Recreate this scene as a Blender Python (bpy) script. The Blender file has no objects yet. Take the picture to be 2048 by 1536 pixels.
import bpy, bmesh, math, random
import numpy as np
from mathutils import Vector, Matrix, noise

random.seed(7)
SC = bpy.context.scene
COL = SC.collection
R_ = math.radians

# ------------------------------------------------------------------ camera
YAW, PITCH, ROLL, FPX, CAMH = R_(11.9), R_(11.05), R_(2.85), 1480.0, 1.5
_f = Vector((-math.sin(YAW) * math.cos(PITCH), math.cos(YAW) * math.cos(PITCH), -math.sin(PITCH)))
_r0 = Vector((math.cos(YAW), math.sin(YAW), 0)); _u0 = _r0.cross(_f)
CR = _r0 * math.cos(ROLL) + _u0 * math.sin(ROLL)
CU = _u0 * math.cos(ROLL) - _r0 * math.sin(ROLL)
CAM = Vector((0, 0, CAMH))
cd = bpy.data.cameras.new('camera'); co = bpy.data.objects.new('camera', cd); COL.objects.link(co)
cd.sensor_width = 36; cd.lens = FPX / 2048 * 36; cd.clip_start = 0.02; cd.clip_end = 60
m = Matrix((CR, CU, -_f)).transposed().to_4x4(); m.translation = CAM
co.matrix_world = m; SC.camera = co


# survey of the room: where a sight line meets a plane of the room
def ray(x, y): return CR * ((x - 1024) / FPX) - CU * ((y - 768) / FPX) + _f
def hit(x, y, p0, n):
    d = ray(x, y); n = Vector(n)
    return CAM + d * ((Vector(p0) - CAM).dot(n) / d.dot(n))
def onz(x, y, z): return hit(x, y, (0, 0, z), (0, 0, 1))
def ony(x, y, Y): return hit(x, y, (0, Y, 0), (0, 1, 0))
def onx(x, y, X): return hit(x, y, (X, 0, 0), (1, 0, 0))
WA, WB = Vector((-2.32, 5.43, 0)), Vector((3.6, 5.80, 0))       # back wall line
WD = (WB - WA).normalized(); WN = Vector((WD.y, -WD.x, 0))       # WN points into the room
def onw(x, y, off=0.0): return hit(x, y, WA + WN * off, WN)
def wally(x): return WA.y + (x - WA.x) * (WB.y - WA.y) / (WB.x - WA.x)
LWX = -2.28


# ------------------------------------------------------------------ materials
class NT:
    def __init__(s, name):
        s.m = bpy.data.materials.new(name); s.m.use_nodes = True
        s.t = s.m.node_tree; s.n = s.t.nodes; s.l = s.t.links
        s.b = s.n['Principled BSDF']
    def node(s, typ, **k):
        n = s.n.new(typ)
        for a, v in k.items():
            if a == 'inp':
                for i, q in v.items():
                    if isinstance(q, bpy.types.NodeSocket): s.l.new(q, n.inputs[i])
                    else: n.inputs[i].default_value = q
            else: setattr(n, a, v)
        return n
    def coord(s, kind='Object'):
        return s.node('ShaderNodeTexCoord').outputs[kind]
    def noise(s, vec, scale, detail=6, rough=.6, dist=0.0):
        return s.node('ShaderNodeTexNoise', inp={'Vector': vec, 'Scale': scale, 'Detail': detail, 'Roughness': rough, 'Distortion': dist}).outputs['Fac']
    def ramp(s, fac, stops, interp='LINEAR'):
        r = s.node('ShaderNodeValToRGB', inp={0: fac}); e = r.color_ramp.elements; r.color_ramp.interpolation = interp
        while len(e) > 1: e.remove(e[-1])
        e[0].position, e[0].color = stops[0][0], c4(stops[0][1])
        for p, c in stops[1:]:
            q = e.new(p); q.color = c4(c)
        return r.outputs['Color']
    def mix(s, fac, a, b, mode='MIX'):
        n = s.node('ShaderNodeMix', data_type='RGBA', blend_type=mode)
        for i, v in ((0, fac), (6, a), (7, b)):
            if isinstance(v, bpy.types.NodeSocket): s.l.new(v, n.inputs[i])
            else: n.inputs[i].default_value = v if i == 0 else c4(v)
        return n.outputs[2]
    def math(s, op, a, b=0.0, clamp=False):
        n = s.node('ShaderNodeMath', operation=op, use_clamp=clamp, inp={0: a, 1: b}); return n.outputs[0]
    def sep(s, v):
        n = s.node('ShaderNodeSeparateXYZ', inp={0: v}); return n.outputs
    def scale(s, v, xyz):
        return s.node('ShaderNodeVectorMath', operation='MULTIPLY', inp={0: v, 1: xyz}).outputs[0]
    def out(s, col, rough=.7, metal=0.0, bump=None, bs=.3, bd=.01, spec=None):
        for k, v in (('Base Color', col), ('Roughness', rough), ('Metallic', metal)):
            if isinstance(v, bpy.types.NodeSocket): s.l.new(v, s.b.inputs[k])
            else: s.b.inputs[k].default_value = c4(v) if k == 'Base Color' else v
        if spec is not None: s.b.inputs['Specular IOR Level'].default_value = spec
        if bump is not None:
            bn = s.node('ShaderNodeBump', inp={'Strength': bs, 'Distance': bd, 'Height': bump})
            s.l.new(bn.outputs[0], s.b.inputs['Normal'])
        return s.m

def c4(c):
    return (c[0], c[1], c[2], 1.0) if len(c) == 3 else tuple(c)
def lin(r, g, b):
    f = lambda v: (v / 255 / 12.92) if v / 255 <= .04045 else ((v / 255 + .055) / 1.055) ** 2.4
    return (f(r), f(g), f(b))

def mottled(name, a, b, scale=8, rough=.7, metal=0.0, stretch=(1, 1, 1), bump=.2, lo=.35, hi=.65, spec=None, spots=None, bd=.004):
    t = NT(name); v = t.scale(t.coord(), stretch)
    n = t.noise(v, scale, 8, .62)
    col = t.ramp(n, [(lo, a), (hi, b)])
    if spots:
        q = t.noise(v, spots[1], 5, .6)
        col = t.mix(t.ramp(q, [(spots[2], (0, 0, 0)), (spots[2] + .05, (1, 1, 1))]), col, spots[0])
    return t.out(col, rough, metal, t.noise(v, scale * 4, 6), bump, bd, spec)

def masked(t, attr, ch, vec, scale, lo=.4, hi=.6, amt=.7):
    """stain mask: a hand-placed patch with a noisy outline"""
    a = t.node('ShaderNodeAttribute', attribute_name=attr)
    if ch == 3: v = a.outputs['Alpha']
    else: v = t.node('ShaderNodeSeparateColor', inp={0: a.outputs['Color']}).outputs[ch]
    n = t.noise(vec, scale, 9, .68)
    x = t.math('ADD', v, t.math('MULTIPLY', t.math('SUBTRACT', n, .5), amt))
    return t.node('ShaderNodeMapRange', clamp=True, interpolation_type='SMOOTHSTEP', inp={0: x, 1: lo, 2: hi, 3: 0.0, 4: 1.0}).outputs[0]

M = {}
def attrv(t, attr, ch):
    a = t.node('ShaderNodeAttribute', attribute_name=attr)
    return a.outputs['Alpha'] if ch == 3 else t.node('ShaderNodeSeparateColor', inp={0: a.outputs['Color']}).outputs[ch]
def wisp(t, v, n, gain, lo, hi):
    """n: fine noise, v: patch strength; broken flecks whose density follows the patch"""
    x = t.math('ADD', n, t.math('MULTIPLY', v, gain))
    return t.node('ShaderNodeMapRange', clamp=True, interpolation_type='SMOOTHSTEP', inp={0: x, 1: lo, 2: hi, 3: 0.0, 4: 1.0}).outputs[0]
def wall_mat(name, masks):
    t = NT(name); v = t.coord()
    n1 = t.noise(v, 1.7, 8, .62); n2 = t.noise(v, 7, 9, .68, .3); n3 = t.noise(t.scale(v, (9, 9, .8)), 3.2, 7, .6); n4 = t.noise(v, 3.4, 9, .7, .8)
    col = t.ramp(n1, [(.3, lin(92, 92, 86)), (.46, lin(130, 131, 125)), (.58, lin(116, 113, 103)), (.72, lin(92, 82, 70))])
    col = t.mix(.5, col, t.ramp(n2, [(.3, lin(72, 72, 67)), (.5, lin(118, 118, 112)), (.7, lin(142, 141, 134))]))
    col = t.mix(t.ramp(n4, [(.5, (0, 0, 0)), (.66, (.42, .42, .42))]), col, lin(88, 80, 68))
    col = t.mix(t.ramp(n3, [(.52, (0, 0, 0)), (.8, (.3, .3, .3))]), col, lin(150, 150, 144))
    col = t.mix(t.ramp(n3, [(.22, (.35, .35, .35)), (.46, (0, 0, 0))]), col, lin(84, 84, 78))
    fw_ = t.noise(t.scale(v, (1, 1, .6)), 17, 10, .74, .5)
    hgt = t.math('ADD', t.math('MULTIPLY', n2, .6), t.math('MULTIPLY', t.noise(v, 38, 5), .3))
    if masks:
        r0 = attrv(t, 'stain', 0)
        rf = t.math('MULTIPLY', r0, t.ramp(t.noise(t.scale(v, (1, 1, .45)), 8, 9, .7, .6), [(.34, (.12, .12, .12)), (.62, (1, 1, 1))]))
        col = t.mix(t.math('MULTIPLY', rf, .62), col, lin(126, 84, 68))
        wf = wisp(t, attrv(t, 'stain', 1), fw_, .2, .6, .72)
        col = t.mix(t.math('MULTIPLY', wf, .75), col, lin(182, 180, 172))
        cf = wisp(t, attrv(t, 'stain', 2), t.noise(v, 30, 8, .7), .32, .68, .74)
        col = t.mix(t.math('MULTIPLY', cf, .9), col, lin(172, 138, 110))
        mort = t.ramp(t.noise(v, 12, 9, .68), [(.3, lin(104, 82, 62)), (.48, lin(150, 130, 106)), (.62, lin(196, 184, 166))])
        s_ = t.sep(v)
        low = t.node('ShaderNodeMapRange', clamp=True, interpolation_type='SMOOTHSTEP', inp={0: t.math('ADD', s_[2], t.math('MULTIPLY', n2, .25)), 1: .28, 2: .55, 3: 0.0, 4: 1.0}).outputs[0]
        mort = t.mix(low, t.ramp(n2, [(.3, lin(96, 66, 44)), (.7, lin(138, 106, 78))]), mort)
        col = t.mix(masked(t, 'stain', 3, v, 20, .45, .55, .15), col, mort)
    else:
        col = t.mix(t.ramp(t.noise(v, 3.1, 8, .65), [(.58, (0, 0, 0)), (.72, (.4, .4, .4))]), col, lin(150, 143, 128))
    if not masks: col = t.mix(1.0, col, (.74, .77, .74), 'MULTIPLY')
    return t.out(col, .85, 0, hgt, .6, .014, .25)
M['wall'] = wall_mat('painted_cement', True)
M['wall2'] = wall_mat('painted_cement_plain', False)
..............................
## Goal:
Copy out the listing above, line by line and exactly, from its first line to the line holding "R_ = math.radians", inclusive.

## Answer to this exercise:
Recreate this scene as a Blender Python (bpy) script. The Blender file has no objects yet. Take the picture to be 2048 by 1536 pixels.
import bpy, bmesh, math, random
import numpy as np
from mathutils import Vector, Matrix, noise

random.seed(7)
SC = bpy.context.scene
COL = SC.collection
R_ = math.radians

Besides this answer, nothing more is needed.